In contrast, India – the dominant global rice exporter – is facing a challenging start to the 2026 kharif season. Monsoon rainfall is running below normal, with official trackers showing overall kharif sowing about 21% below last year in early July and rice area specifically still below its five‑year average. This raises the risk that production could undershoot initial expectations if rainfall does not normalise quickly.
Weather & Crop Conditions
Weather is the key swing factor for the medium‑term rice balance. India’s Meteorological Department projects 2026 southwest monsoon rainfall at roughly 90% of the long‑period average, placing the season in the below‑normal band and flagging heightened risk for rain‑fed crops, including rice. East and central India currently show some of the largest rainfall deficits, exactly where a large share of paddy is sown.
Reports from Indian and international observers underscore that July rainfall will be critical: transplanting remains behind schedule, and acreage losses could become structural if conditions do not improve soon. However, India also enters this period with record public rice stocks, significantly above official buffer norms, which partly cushions the global market against a single‑season production shortfall.
Fundamentals & Policy
Fundamentals at this stage are finely balanced. On the bearish side, strong Black Sea grain prospects and slightly softer Asian FOB prices are easing cost pressure for importers. Thai and Vietnamese benchmark quotes remain competitive, and recent CBOT weakness signals limited speculative appetite for a near‑term rally.

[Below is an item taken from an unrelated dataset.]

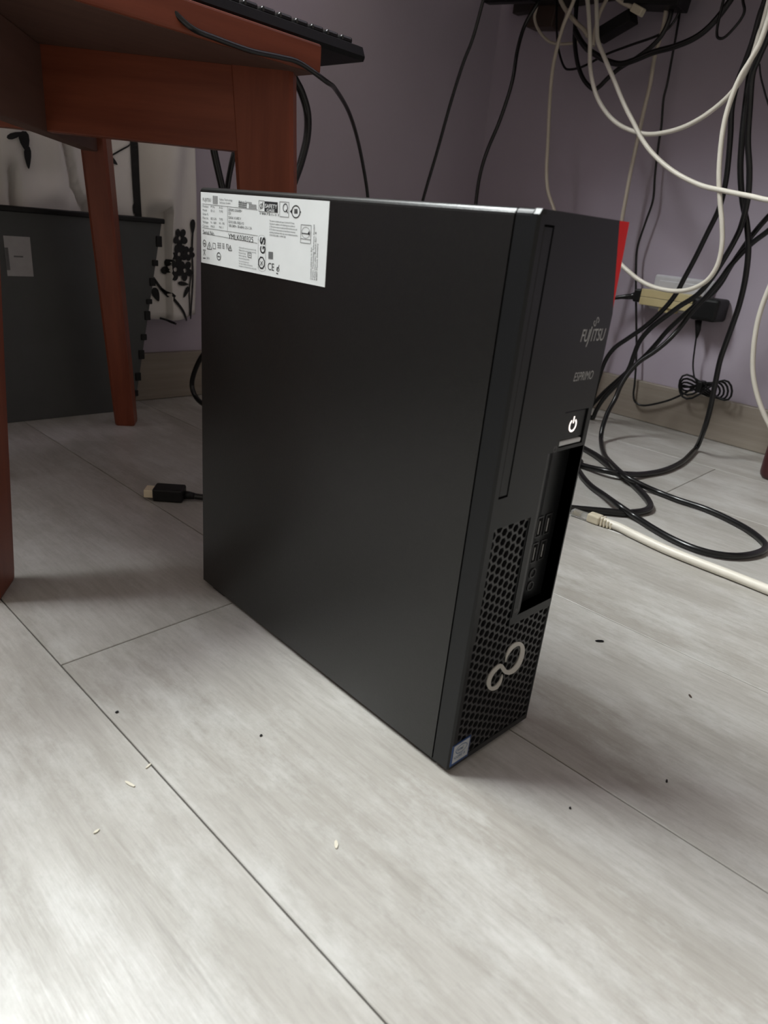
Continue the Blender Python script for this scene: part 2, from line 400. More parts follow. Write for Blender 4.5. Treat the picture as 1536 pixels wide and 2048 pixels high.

Bullish risk stems primarily from India. Below‑normal monsoon forecasts, an emerging El Niño signal and lagging rice sowings could tighten exportable surpluses if yields are hit. Policy remains another wildcard: while India has eased most emergency export restrictions introduced earlier in the decade, authorities are closely monitoring food inflation and have shown willingness to intervene if domestic prices accelerate.
Trading Outlook
- Importers: Use the current soft tone in CBOT and slightly lower Indian/Vietnamese FOB offers to extend coverage into Q4 2026–Q1 2027 in small tranches, maintaining flexibility for weather‑driven reversals.
- Exporters (India/Vietnam): Price aggressively for nearby shipments to defend market share, but avoid deep discounts for long‑dated positions until July monsoon performance is clearer.
- Industry & Retail Buyers: Consider forward hedging a portion of 2026/27 needs while outright prices remain contained, but avoid over‑commitment given the upside risks from Indian weather and potential policy shifts.
3‑Day Regional Price Indication (Directional)
- India FOB (New Delhi, key grades in EUR/kg): Roughly 0.32–0.78; bias: sideways to slightly softer as long as CBOT remains weak and export competition is strong.
- Vietnam FOB (Hanoi, main long‑grain/Jasmine in EUR/kg): Roughly 0.30–0.47; bias: stable to marginally softer under competitive pressure.
- Global benchmarks (Thai/Vietnam 5% broken, EUR/kg equivalent): Holding in a consolidated band; bias: range‑bound with weather and currencies providing the next impulse.